A prototype of an unmanned aerial vehicle (UAV) developed by a team of students of Delhi Technological University (DTU), erstwhile Delhi College of Engineering, was displayed at the ICAUV 2012 conference held at the Eagleton Golf Resort on the outskirts of Bangalore on February 24 and 25 this year. The UAV prototype was on display at the exhibition and was backed up by a video of their first flight test in January this year.

The team of students from DTU won the top honours in a competition to design a small UAV against teams from universities such as MIT and Stanford, in a US-based contest conducted by the Association for Unmanned Vehicle Systems International. Impressed by the talent displayed by the group of engineering undergraduates, in 2009, the US aerospace major Lockheed Martin Corporation initiated a project with DTU to develop a new generation machine that would have civilian and military applications. The team was guided by John Sheehan, Senior Systems Engineer at Lockheed Martin Aeronautics and Project Manager for urban UAS project and Dr Peter Drewes, Business Innovation Manager, Autonomous Systems, Lockheed Martin.

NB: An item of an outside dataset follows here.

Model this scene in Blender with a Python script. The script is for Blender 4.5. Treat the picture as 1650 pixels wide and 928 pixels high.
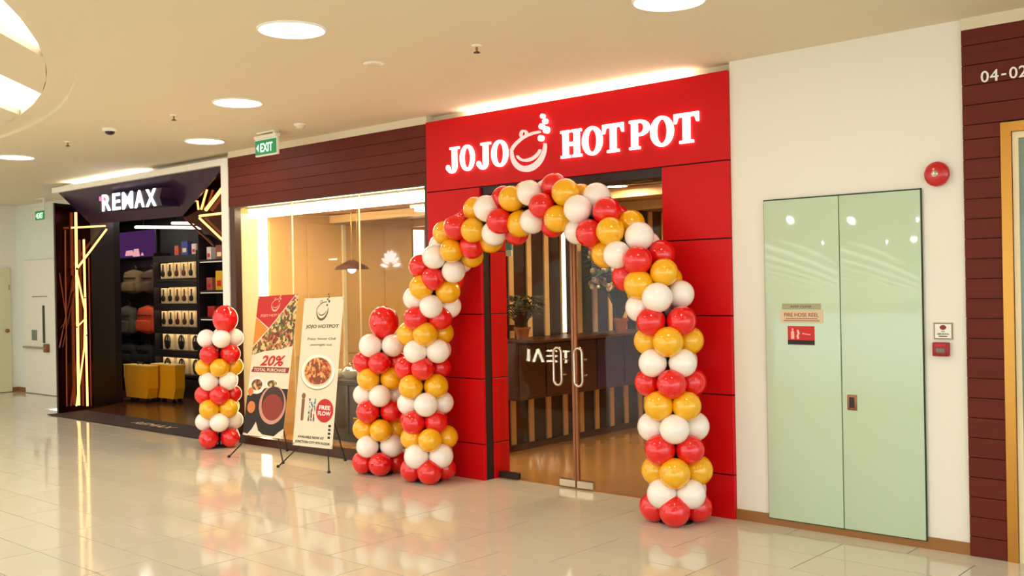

Lockheed Martin Corporation (LMC) is engaged in research, design, development, manufacture, integration and sustainment of advanced technology systems, products and services. Lockheed Martin Corporate Engineering and Technology Organisation undertook the responsibility to provide the student group with LMC-generated design to structure their efforts, technical supervision, guidance in project management and funding for the two-year research project. The team was required to prepare its own design and then develop a flying prototype. For the students of DTU, it was a propitious opportunity especially after an indifferent and bureaucratic response from the Indian Defence Research and Development Organisation as well as from some private entities. What inspired LMC to step into the project was aptly summed up by Ray O. Johnson, Senior Vice President and Chief Technology Officer, LMC, when he stated that the group of undergraduate students who had worked on a technology that was not even a part of the curriculum in their institution.